I'm loosely pagan in that I believe in multiple gods, but I'm leaning toward not considering them "gods". I still though, visit and comment on multiple pagan and heathen groups and a recurring comment from people who have intimate encounters with the spirits is that one person may find that their god likes chocolate as an offering, while another person finds theirs doesn't. Both are the same deity. I've come to the conclusion that who they are dealing with are minor aspects of that "god" and since we have a working example of such collectives here, in the form of corporations, I think spirits have the same.
Now it may be that each collective is led by an old and learned CEO, who may be an ancestral spirit but for my practical experiences I doubt I'll end up ever meeting it.
I do think that there is a plane or state of existence above what the spirits and gods inhabit, and at that place/point, there is an Omni-godhood we will all end up at. Perhaps at that point, our essence will just get recycled back into the Wheel of Life to restart the process all over.
Re: Time May Work Both Ways
Date: 2023-01-12 06:23 pm (UTC)That being said, I also take seriously JMG's idea that humans just aren't that smart, and making sense to us is not a requirement for how things necessarily work in the cosmos. That's the main thing that keeps me from feeling (for now) like "yup, reincarnation is definitely how it works". But I'm still pretty early on this journey!
As for collectives and the like, I'm currently grappling with what the Dolmen Arch calls the "One Life" - the thought that all of being is a manifestation of a unified life/consciousness. It teaches that each bit (like us) is differentiated, but also fundamentally linked, and that spiritual enlightenment consists mostly of experiencing and understanding that link. If this is right, then it implies that boundaries of "individualness" might be perceived very differently by beings farther along their spiritual path.
I haven't gotten very far with this particular line of thinking, but one crude way to put it might be that if "Thor" is a job title, with a collective of spiritual beings who all fulfill its functions as a group, maybe the reason they're all doing so is that they share a certain amount of "Thorness", which is a more fundamental kind of similarity than just "have similar strengths and tendencies" the way a group of humans in a team effort would be described as sharing traits.
But again, I don't know! I'm sucking up occult philosophy a lot faster than my meditation and experiences can keep up, so I'm pretty firmly in the "let's pull out a map and speculate wildly" phase of things.
Very much appreciate the discussion, by the way.

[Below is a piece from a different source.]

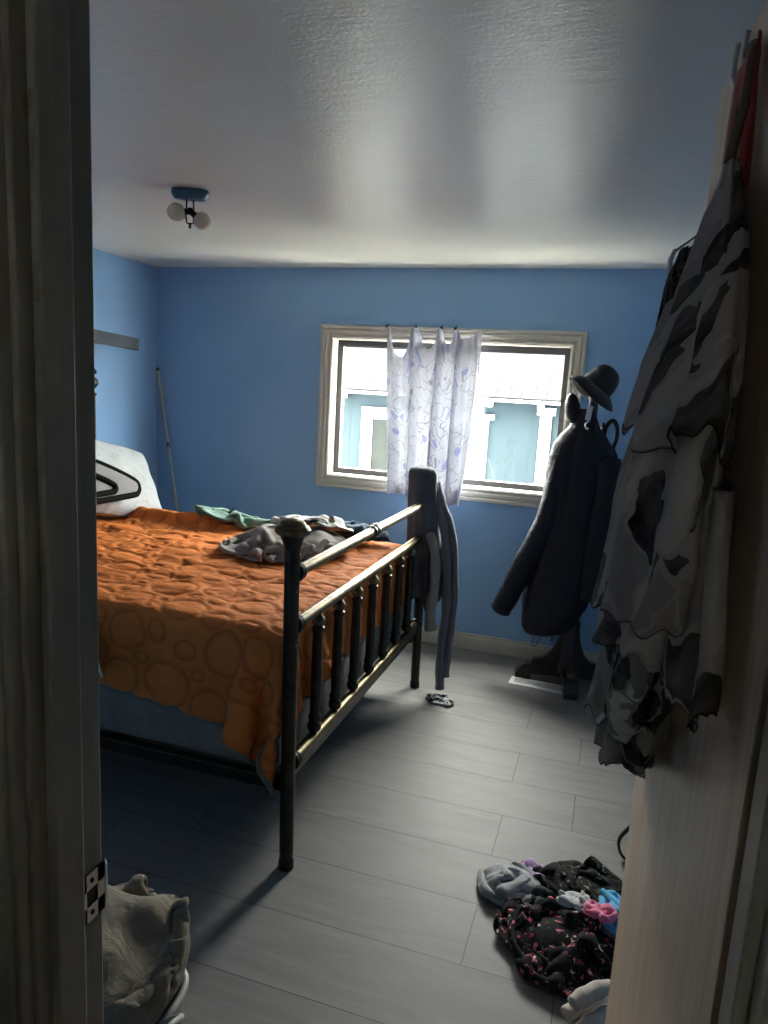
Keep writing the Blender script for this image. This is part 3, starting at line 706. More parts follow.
for r, tries in ((0.088, 160), (0.070, 500), (0.054, 1600), (0.042, 3000), (0.032, 5000), (0.024, 7000)):
    for _ in range(tries):
        x, y = rng.uniform(0, W_), rng.uniform(0, H_)
        if all((x-a)**2+(y-b)**2 > (r+q+0.003)**2 for a, b, q in circ): circ.append((x, y, r))
seam = np.full(U.shape, 1.0); wx = U+0.006*np.sin(Vv*23)+0.004*np.sin(U*41+Vv*17); wy = Vv+0.006*np.sin(U*19)+0.004*np.sin(Vv*37)
for a, b, q in circ:
    e = 0.82+0.18*math.sin(a*31+b*17)
    d_ = np.abs(np.sqrt((wx-a)**2+((wy-b)/max(e, 0.8))**2)-q*0.97); np.minimum(seam, d_, out=seam)
puff = 0.0068*(1-np.exp(-(seam/0.0095)**1.1))
gu = np.gradient(D, axis=1); gv = np.gradient(D, axis=0); nrm = np.cross(gu, gv); nrm /= np.linalg.norm(nrm, axis=-1, keepdims=True)+1e-12
wr = np.array([[0.0022*fbm(U[j, i]*13+2*fbm(U[j, i]*4, Vv[j, i]*4, 7), Vv[j, i]*24, 1.0, 3) for i in range(mx)] for j in range(my)])
D = D+nrm*(puff+wr)[..., None]
g = G(); g.grid(D.tolist(), uv=np.stack([U, Vv], -1).reshape(-1, 2).tolist())
qo = tag(g.build('quilt', 'quilt', smooth=180, fix=False), 'orange quilted bedspread with circle stitching spread over the bed', 'quilt')
at = qo.data.attributes.new('stitch', 'FLOAT', 'POINT'); at.data.foreach_set('value', np.exp(-(seam/0.0055)**2).ravel().astype(np.float32))
edge = [P[0, i] for i in range(nx)]+[P[j, nx-1] for j in range(1, ny)]+[P[ny-1, i] for i in range(nx-2, -1, -1)]+[P[j, 0] for j in range(ny-2, 0, -1)]
g = G(); g.tube([tuple(e) for e in edge]+[tuple(edge[0])], 0.0075, 8)
o = g.build('hem_binding', 'binding', None, smooth=180)
o.parent = qo; o.location = o.location-qo.location; o['label'] = 'dark green-grey binding along the quilt hem'
QT = 0.752
BH = np.full((120, 100), QT-0.012)
for p in D.reshape(-1, 3):
    a, b = int((p[0]+2.9)/0.02), int((p[1]-1.85)/0.02)
    if 0 <= a < 120 and 0 <= b < 100 and p[2] > BH[a, b]: BH[a, b] = p[2]
def bed_h(x, y):
    a = np.clip(((np.asarray(x)+2.9)/0.02).astype(int), 0, 119); b = np.clip(((np.asarray(y)-1.85)/0.02).astype(int), 0, 99)
    return BH[a, b]+0.006

# ------------------------------------------------------------------ things on the bed
# pillow leaning on the headboard
def pillow(c, w_, h_, th, M):
    g = G(); n = 26; rows_t = []; rows_b = []; uvs = []
    for j in range(n+1):
        v = j/n*2-1; rt = []; rb = []
        for i in range(n+1):
            u = i/n*2-1
            k = (max(0, 1-u**4)*max(0, 1-v**4))**0.45
            pin = 1-0.07*(abs(u)**3)*(1-abs(v))*1.2
            x = u*w_/2*(1-0.06*(1-v*v)*abs(u)**2); y = v*h_/2*(1-0.06*(1-u*u)*abs(v)**2)
            wr = 0.012*fbm(u*2.4+3, v*2.4, 1)+0.006*fbm(u*6, v*6, 2)
            rt.append(M @ Vector((x, y, th/2*k+wr*k))); rb.append(M @ Vector((x, y, -th/2*k-0.003))); uvs.append((x, y))
        rows_t.append(rt); rows_b.append(rb)
    g.grid(rows_t, uv=uvs); g.grid(rows_b, uv=uvs); return g
def frame(o, xa, ya):
    xa = Vector(xa).normalized(); ya = Vector(ya); ya = (ya-xa*ya.dot(xa)).normalized(); za = xa.cross(ya)
    m = Matrix((xa, ya, za)).transposed().to_4x4(); return Matrix.Translation(o) @ m
Mp = frame((-2.51, 3.10, 0.955), (0.08, 1, -0.26), (-0.62, 0.0, 1))
tag(pillow(None, 0.78, 0.46, 0.17, Mp).build('pillow', 'pillow', smooth=180), 'white pillow with faint grey print leaning at the head of the bed', 'pillow')
Mp = frame((-2.25, 3.05, 0.79), (0.2, 1, 0), (-1, 0.1, 0.08))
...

Re: Time May Work Both Ways
Date: 2023-01-15 01:12 pm (UTC)As for Thor-ness, yes I feel like that is a good assumption. The spirits who take jobs as mentors do so because they have an affinity for the attitudes of that deity or spirit. I figure it's just one more experience that we all need to go thru to know what we need to ascend to the Spiritual plane and join with the collective godhood. I figure that we also do time as local spirits of place (like of a spring, lake or forest) and as protector spirits of some of the other life (like of cat, owl or bear).
BTW, I'll give you a shout once I get the shaman blog reorganized. I've got a year's worth or so of old posts, and a bunch of new ones that I want to write, to get together into a coherent narrative before I go public with it. I like to mix thought posts like this one, with practical tutorials on skills and craftwork.
I'm planning on taking Jason Miller's seven-month-long Hekate course this Summer, so I should have some interesting thoughts to share when that starts too.